From the moment this musical starts, the audience is dazzled with costumes made form gorgeous materials that would be too expensive for a poor gypsy and her struggling family.  The mother Rose wears simple but beautifully designed 1930's dresses and matching purses and hats.  Her coat, a bit shabbier, can't cover up the quality of the costumes.

In act two, when the family winds up working in a burlesque theater, they meet three women whose barley there costumes wowed the audience with light bulb bikinis, and 5 foot wings.

In act three, the costumes go a level up as Gypsy Rose Lee, the mother's older daughter becomes a famous burlesque dancer.  As the burlesque performances get more grandiose, so do the costumes.  More sequences, finer fabrics and sparkling shoes grace the stage scene after scene.

Unfortunately the costumes can no longer be seen as the show closed early, in January of 2009, due to financial hardships on broadway.  Maybe they'll show up at an exhibit in the NYPL Perform Arts library in a few years.

To see more photos, visit the show's website: http://www.gypsybroadway.com/#about

Curtain Call: Honoring Women Designers


The New York Public Library opened a long awaited exhibit at its Lincoln Center of Performing Arts Library Branch.  The exhibit,  "Curtain Call: Celebrating a Century of Women Designing for Live Performance," features renderings of costumes and set replications from over 100 female artists.  
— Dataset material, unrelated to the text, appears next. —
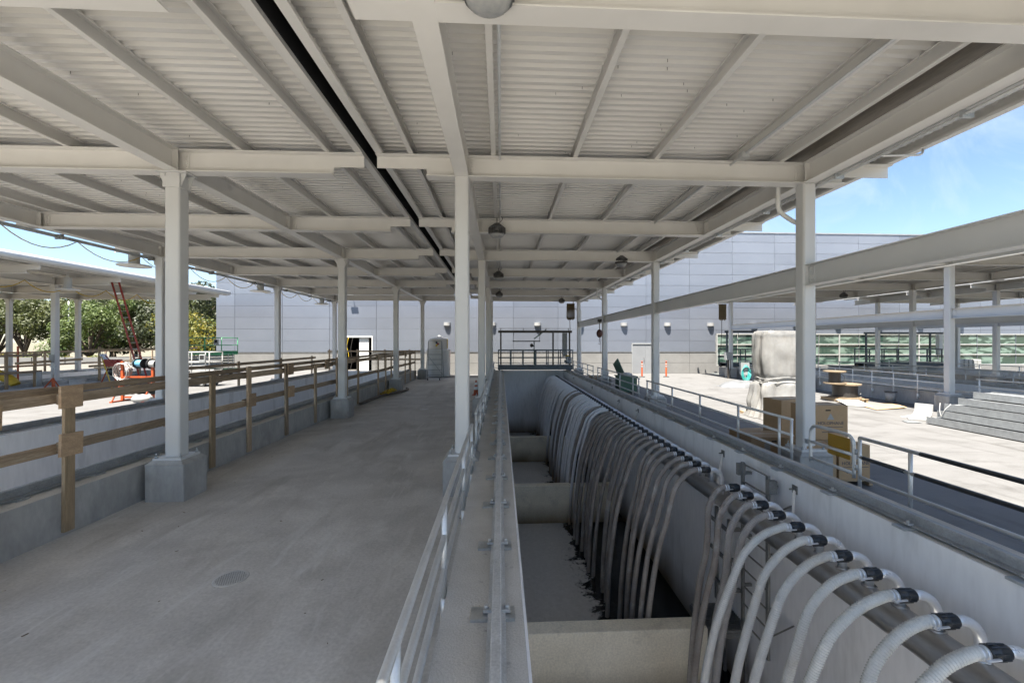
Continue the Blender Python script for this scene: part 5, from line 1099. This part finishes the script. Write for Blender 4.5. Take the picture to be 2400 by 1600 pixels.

The most spectacular portion of this exhibit is once you enter the hall with actual costumes from Broadway productions.  There is a sea of fabric and beads and hats. Costumes from musicals, historical dramas, ballets and opera overwhelm the large room.  Costume Renderings line the walls and spotlights are focused on certain costumes displayed on a platform in the center.  

Among the most familiar are from "Beauty and the Beast."  Belle's golden full bustle gown is displayed next to candlestick Lumiere's royal blue and gold costume which has candleholders for the arms and legs.

"Curtain Call" was a collaboration with the League of Professional Theatre Women and was made possible by a grant from the National Endowment of the Arts.  The exhibit, which opened in November of 2008, will be up until May 2, 2009.